The induced staggered magnetic field effects recently proposed by Blume et al. on the basis of general symmetry considerations are discussed in terms of detailed microscopic mechanisms, with special reference to the experimental situation in dysprosium aluminum garnet (DAG). It is shown that all of the low-field effects observed in DAG can be accounted for quantitatively by a mechanism based on the way in which the completing interactions affect the spin-spin correlations. Approximate calculations of the high-field effects are also discussed, and it is found that the same mechanism is probably responsible for these as well. A second mechanism, which is based upon the inequivalence of the $g$ tensors of different spins is also considered, and although this mechanism does not appear to be important in any of the experiments performed to date, we find that it will be the dominant mechanism at both low and high temperatures.
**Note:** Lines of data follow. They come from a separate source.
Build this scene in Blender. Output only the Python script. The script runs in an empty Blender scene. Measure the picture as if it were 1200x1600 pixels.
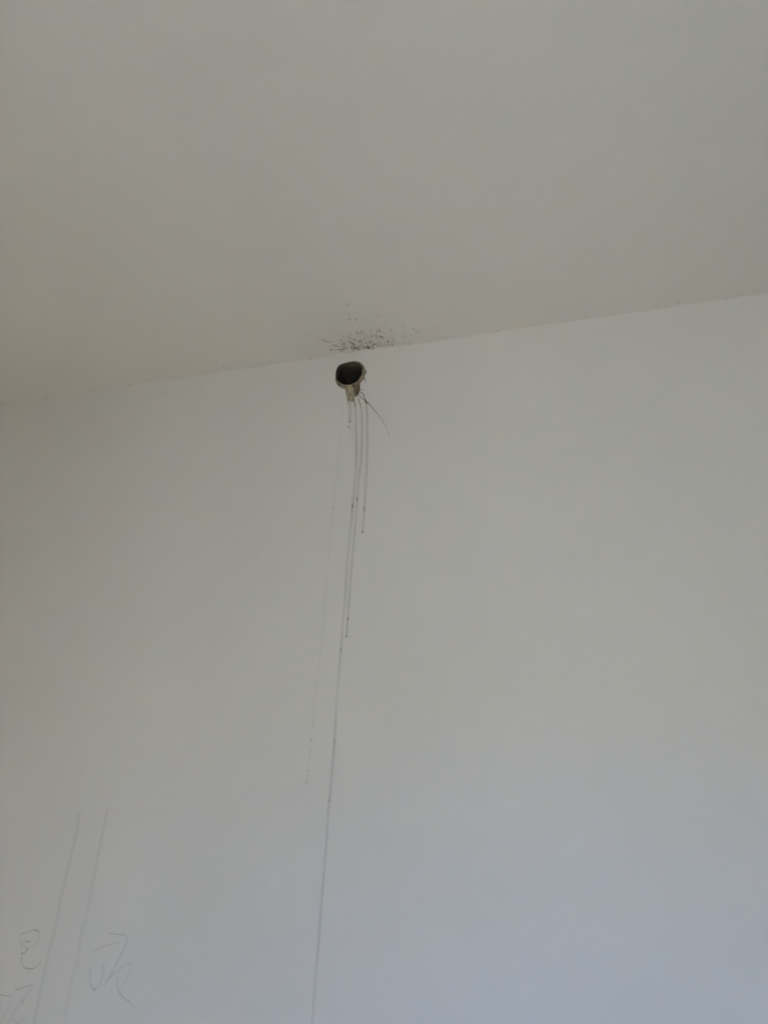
import bpy, bmesh, math, random
from mathutils import Vector, Matrix
from bpy.types import Object

random.seed(7)
SC = bpy.context.scene
COL = SC.collection

# ------------------------------------------------------------------ camera
# The photograph's vanishing points (zenith, wall/ceiling edge) fix the tilt,
# roll and yaw; focal length of a phone's main lens.
FPX = 1200.0
IW, IH = 1200.0, 1600.0
CEIL = 2.70                      # ceiling height
CAMZ = 1.52                      # phone held at chest/eye height
u_c = Vector((115.0, 2200.0, -FPX)).normalized()            # world up in camera space
r_c = Vector((4613.0, 416.0, FPX))
r_c = (r_c - u_c * r_c.dot(u_c)).normalized()               # along the wall, to the right
y_c = u_c.cross(r_c)                                        # into the wall
R = Matrix((r_c, y_c, u_c))                                 # camera -> world
CAMD = 1.3149                    # distance from the wall
CAMPOS = Vector((0.0, -CAMD, CAMZ))
cam = bpy.data.cameras.new('camera')
cam.sensor_fit = 'HORIZONTAL'
cam.sensor_width = 36.0
cam.lens = 36.0 * FPX / IW
cam.clip_start = 0.02
camo = bpy.data.objects.new('camera', cam)
camo.matrix_world = Matrix.Translation(CAMPOS) @ R.to_4x4()
COL.objects.link(camo)
SC.camera = camo

# ------------------------------------------------------------------ world, daylight, exposure
world = bpy.data.worlds.new('overcast_sky')
SC.world = world
world.use_nodes = True
bg = world.node_tree.nodes['Background']
bg.inputs['Color'].default_value = (0.30, 0.55, 1.14, 1)
bg.inputs['Strength'].default_value = 2.42
SC.view_settings.view_transform = 'Standard'
SC.view_settings.look = 'None'
SC.view_settings.gamma = 1.0
SC.view_settings.use_curve_mapping = False
SC.view_settings.exposure = 2.92
SC.cycles.diffuse_bounces = 8
SC.cycles.max_bounces = 16

# room: wall_front is the plane y = 0, the window is in the wall behind the camera
X0, X1 = -2.15, 1.70
Y0 = -2.35
WIN = (-0.80, 0.20, 0.85, 1.85)     # window opening: x0, x1, z0, z1

# sun through the window onto the floor below the photographer: its bounce fills the room
sun = bpy.data.lights.new('sun', 'SUN')
sun.energy = 8.9
sun.angle = math.radians(0.53)
sun.color = (1.0, 0.94, 0.85)
suno = bpy.data.objects.new('sun', sun)
suno.rotation_euler = Vector((0.50, -0.55, 0.67)).to_track_quat('Z', 'Y').to_euler()
COL.objects.link(suno)

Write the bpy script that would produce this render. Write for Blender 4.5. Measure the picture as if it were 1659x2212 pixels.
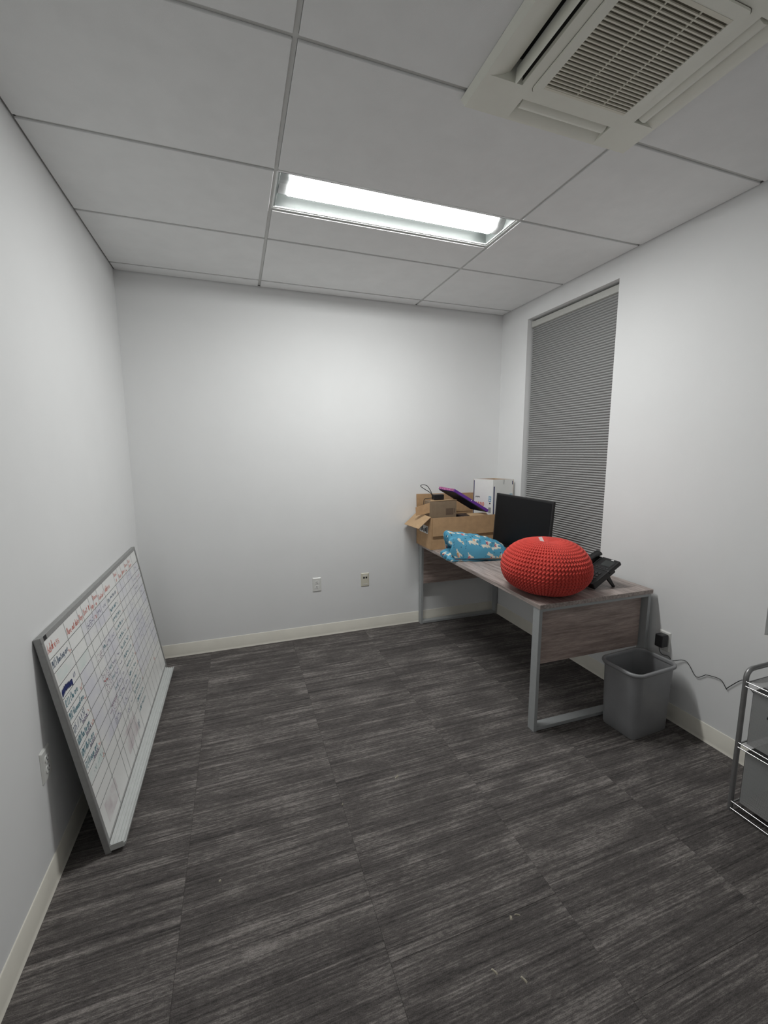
import bpy, bmesh, math, random
import numpy as np
from mathutils import Vector, Matrix

random.seed(4)
SC = bpy.context.scene
COL = SC.collection
for o in list(bpy.data.objects):
    bpy.data.objects.remove(o)

# ------------------------------------------------------------------ camera, world, exposure
W, H, YF = 2.955, 2.698, -3.80          # room width, ceiling height, front wall
GA, GB, R0, MOD = 0.9064, 2.1256, -0.1256, 0.6096


def rotcam(y, p, r):
    cy, sy, cp, sp = math.cos(y), math.sin(y), math.cos(p), math.sin(p)
    f = Vector((sy*cp, cy*cp, sp)); rt = Vector((cy, -sy, 0)); up = rt.cross(f)
    a, b = math.cos(r), math.sin(r)
    return rt*a+up*b, up*a-rt*b, f


cam = bpy.data.cameras.new('camera')
cam.sensor_fit = 'HORIZONTAL'; cam.sensor_width = 36.0; cam.lens = 914.41/1659*36.0
cam.clip_start = 0.02
camo = bpy.data.objects.new('camera', cam); COL.objects.link(camo)
_r, _u, _f = rotcam(0.3352, -0.1429, -0.0036)
camo.matrix_world = Matrix(((_r.x, _u.x, -_f.x, 0.6837), (_r.y, _u.y, -_f.y, -3.3457),
                            (_r.z, _u.z, -_f.z, 1.5237), (0, 0, 0, 1)))
SC.camera = camo

wd = bpy.data.worlds.new('World'); SC.world = wd; wd.use_nodes = True
wd.node_tree.nodes['Background'].inputs[0].default_value = (0.02, 0.025, 0.04, 1)
wd.node_tree.nodes['Background'].inputs[1].default_value = 0.3
SC.view_settings.view_transform = 'Standard'
SC.view_settings.look = 'None'
SC.view_settings.gamma = 1.0
SC.view_settings.use_curve_mapping = False
SC.view_settings.exposure = 1.09
LAMP = 44.5


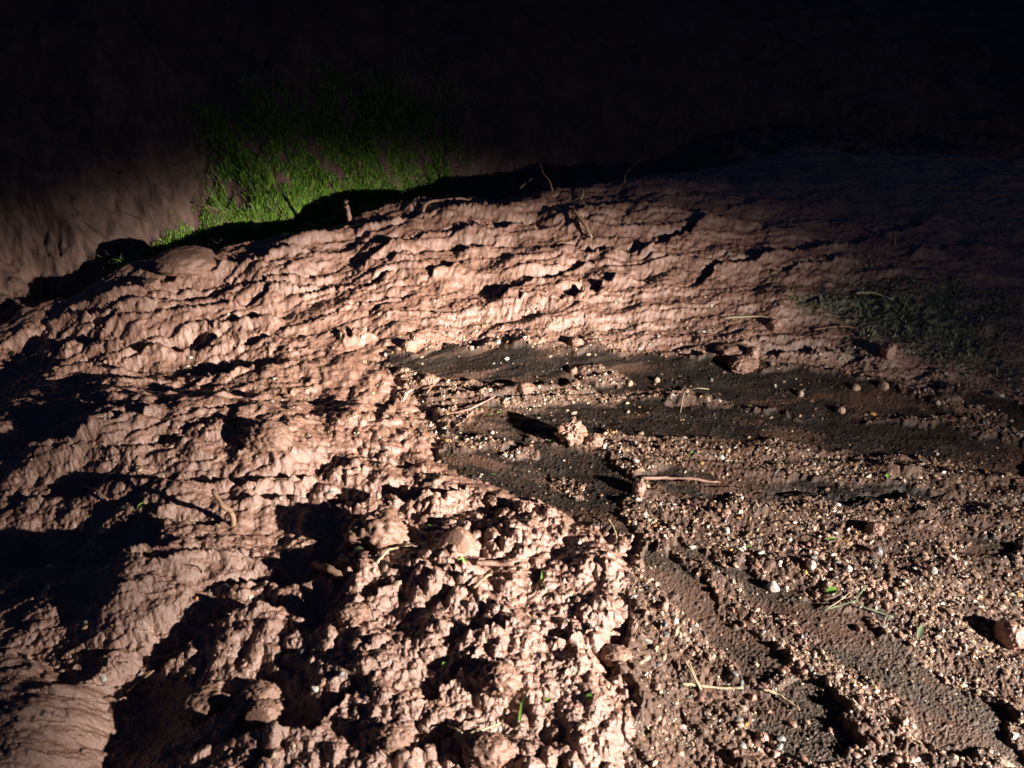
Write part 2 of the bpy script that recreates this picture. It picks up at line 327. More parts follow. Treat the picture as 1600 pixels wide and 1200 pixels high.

It is possible for the two mechanisms to compete, and if this should be the case, it would lead to a new phase transition in a hitherto uninvestigated region of the phase diagram below about 1.1 K. Two additional mechanisms involving higher-order Zeeman effects and anisotropic non-Ising spin-spin interactions are also considered, but their effects are found to be negligible in DAG. In other antiferromagnets for which symmetry also allows induced staggered field effects, any or all of these microscopic mechanisms may be important, and a correspondingly wide range of behavior may be expected. Semiquantitative estimates predict relatively small effects in Co${\mathrm{F}}_2$ and Fe${\mathrm{F}}_2$, but large and readily observable effects in several rare-earth gallium and aluminum garnets.